I personaggi di questo romanzo sono pochi, e tutti meravigliosamente descritti dall’autrice attraverso i loro gesti e le loro parole. Quattro le persone che aiutano Arno nel suo viaggio: il suocero Rino, i genitori Guelfo e Klara, e l’amico Massimo. Ognuno di loro, in modo diverso, lo aiuta ad accettare l’evidenza, a guardarsi dentro prima di giudicare Sara. Lo conducono a prendere coscienza dei propri limiti, coscienza che è il primo passo verso l’accettazione di sé e dell’altro. In questo caso, di Sara. È una storia triste, quella che Daria Bignardi racconta in questo romanzo. Una storia di silenzi, di verità non dette, di paure. L’autrice ci mostra come si possa vivere per anni accanto a una persona senza conoscerla: Arno non sa che libri leggesse Sara, cosa le piacesse fare, perché amasse così tanto la natura selvaggia e rumorosa. Invece, Sara lo conosceva meglio di quanto non si conosca lui stesso.
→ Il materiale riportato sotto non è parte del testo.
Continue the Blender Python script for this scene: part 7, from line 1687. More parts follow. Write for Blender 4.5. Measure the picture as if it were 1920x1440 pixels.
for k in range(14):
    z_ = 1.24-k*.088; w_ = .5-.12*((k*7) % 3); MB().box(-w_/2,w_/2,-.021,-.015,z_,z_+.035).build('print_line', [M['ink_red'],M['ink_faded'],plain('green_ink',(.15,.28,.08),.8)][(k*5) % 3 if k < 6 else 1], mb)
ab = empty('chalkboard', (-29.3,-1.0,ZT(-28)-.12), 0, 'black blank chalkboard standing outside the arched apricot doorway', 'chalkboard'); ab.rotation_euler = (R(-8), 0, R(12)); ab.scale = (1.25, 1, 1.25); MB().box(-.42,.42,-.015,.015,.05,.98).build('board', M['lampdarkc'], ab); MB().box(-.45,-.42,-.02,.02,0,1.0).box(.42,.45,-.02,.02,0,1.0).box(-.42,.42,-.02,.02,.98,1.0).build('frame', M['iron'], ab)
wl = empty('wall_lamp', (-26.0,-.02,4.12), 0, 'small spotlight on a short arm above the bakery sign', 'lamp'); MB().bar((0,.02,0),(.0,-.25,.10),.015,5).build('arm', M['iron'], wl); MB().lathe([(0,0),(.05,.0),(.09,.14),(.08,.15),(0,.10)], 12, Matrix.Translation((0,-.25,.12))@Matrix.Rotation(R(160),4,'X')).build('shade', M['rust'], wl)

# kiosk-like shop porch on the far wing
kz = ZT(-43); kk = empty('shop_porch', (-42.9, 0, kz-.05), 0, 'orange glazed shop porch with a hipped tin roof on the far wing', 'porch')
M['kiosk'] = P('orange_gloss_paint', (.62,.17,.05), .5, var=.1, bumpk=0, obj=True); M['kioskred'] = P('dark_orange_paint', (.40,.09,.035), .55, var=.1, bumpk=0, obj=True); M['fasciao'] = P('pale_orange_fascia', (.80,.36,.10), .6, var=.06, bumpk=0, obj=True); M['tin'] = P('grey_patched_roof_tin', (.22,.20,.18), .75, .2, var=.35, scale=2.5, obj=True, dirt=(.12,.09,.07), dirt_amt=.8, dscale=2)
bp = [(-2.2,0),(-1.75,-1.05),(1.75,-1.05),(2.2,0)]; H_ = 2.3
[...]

L’intera storia è raccontata in prima persona, da Arno: un’autrice donna, quindi, che dà voce a un uomo. Nella narrativa italiana contemporanea, già Margaret Mazzantini aveva tentato questo esperimento con Non ti muovere: a parer mio, ritengo che il tentativo qui sia decisamente meglio riuscito. Il tono di Arno è semplice, lineare. Non troviamo espressioni eccessivamente volgari o grottesche. L’uso di metafore, eleganti, non disturba la semplicità della narrazione. Il carattere principale del racconto è proprio, infatti, la semplicità: la trama si sviluppa lineare, senza eccessi descrittivi. Lo stile è piano, pulito ma non banale, e attraverso di esso Daria Bignardi ci restituisce perfettamente il modo di ragionare “tipico” degli uomini: Arno si basa sui fatti, rifugge dalla complessità, continua ingenuamente a pensare che basti comportarsi bene, nella vita, per non incontrare difficoltà e sofferenza. Ci si rende conto sia di quanto questi ragionamenti siano appunto troppo semplicistici, sia di quanto, a volte, noi donne esageriamo, mancando di linearità.
L’acustica perfetta di Daria Bignardi è una lettura consigliatissima a chi voglia affrontare un’analisi della dinamiche coniugali, dei silenzi e dei non – detti, e non sia alla ricerca del lieto fine a tutti i costi.